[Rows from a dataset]
★ ★ ★ ★ ★

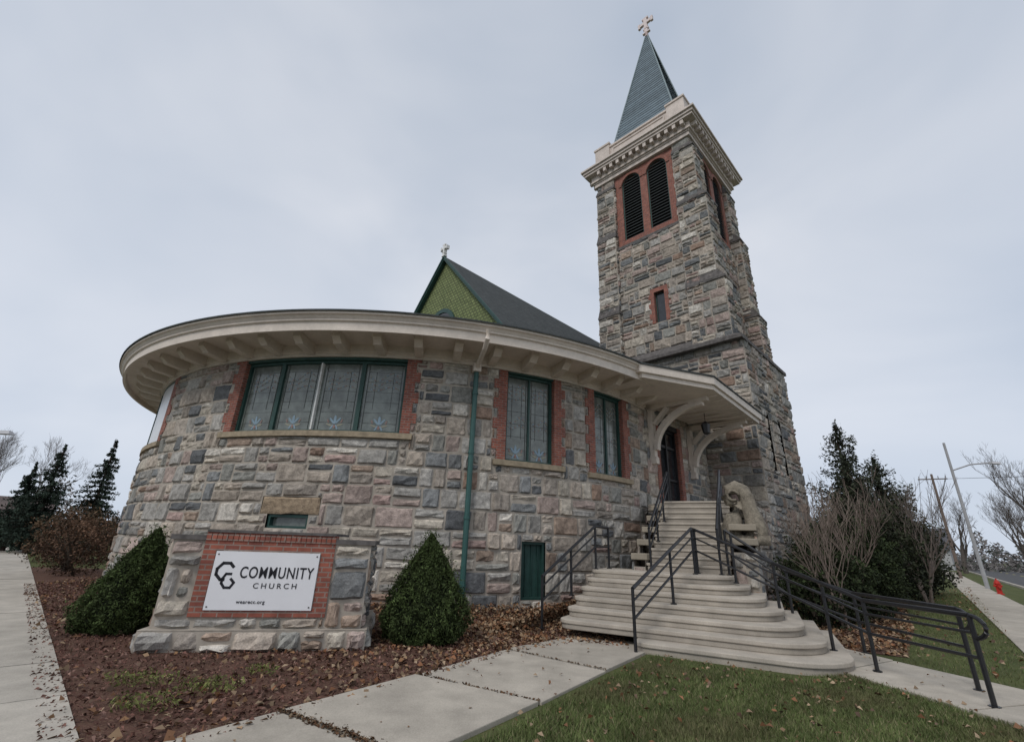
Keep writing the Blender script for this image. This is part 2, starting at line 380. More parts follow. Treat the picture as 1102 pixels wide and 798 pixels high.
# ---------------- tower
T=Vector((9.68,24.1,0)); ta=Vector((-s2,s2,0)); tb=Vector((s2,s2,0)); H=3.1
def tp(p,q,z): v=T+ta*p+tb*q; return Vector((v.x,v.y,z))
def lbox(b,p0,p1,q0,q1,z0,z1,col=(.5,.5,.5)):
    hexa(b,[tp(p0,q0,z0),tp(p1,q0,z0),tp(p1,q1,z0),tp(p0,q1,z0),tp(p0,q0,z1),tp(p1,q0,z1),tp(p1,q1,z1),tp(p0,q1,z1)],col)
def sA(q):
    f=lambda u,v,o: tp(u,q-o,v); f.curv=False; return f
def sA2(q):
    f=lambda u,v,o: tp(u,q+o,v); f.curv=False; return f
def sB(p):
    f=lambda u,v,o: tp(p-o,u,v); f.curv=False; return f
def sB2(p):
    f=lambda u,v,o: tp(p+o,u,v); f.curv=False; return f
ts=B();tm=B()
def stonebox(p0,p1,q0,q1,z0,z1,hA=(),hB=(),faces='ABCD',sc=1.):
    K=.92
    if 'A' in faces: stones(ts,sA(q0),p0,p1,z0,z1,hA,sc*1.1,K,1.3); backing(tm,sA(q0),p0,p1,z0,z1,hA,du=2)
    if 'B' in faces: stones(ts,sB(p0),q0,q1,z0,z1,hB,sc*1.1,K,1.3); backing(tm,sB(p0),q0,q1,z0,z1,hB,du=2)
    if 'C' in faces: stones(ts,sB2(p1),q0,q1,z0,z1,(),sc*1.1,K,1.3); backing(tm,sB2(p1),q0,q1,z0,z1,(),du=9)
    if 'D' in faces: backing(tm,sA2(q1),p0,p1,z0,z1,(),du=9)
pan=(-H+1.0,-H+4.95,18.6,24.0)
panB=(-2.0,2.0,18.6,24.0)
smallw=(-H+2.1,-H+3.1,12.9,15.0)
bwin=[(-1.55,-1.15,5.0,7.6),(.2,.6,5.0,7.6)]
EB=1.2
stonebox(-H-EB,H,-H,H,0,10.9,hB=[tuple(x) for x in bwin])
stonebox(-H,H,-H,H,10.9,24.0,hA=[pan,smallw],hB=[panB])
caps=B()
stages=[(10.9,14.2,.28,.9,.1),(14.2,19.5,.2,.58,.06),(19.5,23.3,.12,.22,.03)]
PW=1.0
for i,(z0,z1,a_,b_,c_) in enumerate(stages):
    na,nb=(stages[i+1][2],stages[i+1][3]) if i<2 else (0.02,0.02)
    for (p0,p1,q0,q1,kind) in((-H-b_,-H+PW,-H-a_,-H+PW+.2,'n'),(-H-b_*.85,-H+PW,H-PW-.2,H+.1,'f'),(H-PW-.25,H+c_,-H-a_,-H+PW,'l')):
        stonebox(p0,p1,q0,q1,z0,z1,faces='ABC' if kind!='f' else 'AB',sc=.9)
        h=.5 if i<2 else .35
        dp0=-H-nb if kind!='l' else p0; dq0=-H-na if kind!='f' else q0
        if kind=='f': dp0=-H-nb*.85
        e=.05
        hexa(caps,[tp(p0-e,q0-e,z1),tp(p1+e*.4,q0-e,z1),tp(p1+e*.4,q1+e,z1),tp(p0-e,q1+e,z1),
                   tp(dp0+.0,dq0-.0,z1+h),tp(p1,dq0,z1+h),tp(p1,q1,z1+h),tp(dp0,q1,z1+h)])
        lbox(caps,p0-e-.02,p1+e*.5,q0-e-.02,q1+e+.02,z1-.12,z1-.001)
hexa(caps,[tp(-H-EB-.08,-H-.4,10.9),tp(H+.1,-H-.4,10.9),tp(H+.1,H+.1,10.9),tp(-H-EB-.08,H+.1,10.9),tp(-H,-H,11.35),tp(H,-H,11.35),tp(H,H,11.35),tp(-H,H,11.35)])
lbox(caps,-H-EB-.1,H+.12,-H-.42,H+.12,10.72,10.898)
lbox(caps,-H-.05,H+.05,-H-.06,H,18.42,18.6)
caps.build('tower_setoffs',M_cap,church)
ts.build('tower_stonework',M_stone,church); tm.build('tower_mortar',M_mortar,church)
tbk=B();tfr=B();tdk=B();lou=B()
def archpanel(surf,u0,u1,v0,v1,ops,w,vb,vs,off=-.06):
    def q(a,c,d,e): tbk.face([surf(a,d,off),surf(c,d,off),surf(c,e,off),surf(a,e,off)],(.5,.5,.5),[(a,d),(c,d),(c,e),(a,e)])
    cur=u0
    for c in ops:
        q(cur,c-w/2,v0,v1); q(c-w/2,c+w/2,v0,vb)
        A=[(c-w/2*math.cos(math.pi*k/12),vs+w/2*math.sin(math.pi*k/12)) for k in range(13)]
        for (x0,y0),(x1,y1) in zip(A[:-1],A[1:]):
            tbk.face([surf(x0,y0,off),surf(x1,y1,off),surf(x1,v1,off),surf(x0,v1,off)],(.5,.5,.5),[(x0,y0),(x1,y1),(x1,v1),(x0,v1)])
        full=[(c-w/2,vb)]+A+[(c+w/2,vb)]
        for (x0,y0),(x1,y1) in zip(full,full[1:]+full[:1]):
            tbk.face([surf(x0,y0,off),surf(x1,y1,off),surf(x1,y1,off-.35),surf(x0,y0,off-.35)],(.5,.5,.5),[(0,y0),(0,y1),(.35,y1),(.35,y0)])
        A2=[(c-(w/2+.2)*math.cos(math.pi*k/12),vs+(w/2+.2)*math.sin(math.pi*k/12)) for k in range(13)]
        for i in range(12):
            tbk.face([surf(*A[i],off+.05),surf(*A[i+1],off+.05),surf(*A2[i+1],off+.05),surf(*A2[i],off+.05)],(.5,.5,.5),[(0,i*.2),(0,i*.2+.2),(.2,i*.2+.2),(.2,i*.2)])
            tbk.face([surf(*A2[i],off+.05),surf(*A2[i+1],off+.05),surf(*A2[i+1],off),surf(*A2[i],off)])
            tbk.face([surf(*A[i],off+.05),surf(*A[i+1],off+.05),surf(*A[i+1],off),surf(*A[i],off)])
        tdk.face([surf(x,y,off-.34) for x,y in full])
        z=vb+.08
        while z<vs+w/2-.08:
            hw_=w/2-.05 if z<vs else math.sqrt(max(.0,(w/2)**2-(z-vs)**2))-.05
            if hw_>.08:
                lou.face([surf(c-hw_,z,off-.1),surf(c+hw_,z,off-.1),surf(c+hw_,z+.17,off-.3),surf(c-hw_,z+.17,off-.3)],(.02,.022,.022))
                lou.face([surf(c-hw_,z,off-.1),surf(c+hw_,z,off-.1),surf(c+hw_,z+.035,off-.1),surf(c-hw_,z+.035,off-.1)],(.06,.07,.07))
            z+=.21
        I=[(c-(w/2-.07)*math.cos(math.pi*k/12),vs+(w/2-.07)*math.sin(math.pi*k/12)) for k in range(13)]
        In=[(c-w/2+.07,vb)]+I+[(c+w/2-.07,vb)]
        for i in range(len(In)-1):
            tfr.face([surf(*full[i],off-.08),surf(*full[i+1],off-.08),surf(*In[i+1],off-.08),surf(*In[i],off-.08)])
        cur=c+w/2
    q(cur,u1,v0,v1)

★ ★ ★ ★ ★

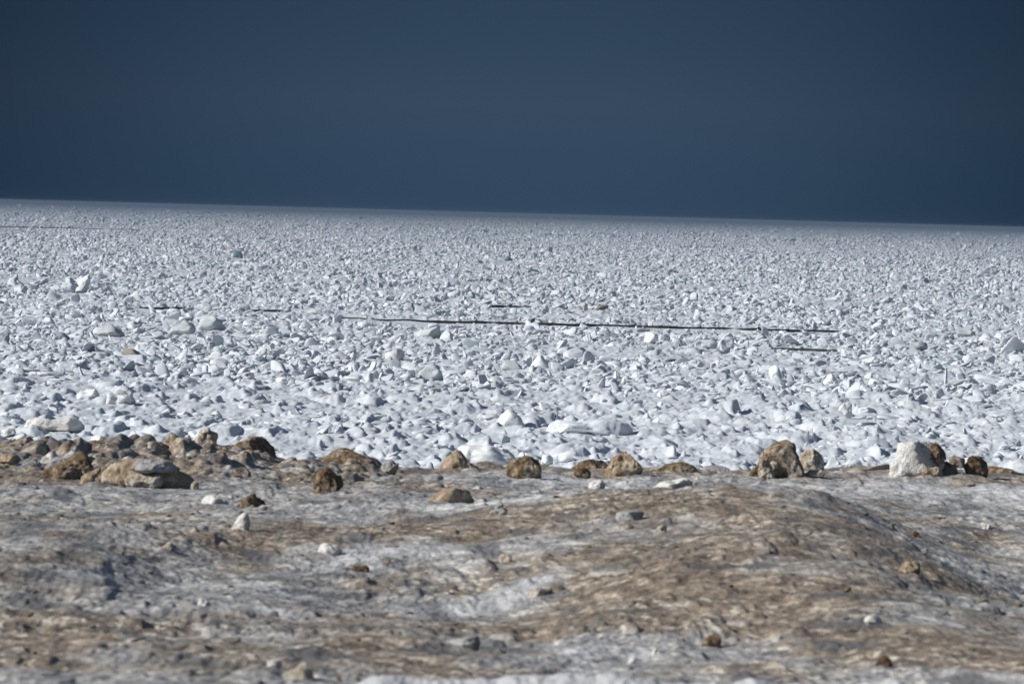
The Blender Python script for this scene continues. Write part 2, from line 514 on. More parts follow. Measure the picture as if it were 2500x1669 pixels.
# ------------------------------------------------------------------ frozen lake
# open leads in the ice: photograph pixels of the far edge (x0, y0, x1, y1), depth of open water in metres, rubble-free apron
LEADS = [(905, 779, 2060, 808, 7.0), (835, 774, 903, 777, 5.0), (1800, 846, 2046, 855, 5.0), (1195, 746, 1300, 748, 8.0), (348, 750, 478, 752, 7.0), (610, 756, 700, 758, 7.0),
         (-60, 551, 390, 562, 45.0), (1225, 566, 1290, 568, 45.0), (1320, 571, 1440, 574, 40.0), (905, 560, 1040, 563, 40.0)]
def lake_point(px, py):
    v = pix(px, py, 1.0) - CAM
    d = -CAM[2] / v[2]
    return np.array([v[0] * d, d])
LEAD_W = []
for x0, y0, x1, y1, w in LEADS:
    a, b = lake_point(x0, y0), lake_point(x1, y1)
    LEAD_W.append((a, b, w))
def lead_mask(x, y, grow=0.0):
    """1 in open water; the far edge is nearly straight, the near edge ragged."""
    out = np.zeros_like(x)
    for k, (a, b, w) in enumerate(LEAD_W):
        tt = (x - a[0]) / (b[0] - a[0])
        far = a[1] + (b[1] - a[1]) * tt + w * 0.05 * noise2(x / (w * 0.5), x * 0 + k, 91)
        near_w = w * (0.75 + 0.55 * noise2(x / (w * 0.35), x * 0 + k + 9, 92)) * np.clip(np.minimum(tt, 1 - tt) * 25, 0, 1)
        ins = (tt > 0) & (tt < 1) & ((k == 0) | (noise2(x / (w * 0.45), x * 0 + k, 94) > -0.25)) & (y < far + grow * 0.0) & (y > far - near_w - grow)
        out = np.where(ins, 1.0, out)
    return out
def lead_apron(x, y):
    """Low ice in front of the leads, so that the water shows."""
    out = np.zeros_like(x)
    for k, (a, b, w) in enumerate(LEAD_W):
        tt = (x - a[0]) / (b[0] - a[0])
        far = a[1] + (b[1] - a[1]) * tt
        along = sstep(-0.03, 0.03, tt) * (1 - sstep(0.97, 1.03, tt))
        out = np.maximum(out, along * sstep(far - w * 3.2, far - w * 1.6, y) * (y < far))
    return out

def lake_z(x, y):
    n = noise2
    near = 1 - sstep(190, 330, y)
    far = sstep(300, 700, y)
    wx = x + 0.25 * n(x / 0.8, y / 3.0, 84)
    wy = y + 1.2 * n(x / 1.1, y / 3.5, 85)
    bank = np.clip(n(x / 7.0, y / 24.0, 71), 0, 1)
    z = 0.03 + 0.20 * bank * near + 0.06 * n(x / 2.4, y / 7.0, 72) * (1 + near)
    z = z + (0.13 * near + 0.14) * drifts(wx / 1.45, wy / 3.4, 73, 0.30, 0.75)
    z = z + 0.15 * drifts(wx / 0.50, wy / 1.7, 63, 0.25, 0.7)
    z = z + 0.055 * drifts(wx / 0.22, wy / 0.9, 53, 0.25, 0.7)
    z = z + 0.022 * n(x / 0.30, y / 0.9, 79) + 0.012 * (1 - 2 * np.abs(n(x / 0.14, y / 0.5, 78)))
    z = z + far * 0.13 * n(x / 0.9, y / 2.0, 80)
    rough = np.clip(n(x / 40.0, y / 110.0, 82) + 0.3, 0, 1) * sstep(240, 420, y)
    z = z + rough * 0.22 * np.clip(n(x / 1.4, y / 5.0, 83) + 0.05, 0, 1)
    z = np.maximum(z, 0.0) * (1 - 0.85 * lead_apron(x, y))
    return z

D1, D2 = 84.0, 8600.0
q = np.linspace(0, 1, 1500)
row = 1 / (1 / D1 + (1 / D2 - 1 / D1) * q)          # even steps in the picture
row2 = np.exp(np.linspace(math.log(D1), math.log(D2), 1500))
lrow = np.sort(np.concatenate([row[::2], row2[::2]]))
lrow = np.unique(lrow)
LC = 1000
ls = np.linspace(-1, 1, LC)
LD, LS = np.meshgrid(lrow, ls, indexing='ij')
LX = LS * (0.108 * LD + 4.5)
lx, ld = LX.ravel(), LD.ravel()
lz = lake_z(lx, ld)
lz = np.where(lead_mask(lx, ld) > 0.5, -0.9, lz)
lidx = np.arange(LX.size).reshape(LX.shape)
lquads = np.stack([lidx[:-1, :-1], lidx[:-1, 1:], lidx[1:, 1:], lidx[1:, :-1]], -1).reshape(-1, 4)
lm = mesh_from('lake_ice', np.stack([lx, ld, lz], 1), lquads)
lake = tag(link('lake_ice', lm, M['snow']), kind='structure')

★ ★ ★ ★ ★

## Work to do:
Copy each line from the records above that includes the string "part".

## Response for this exercise:
Keep writing the Blender script for this image. This is part 2, starting at line 380. More parts follow. Treat the picture as 1102 pixels wide and 798 pixels high.
The Blender Python script for this scene continues. Write part 2, from line 514 on. More parts follow. Measure the picture as if it were 2500x1669 pixels.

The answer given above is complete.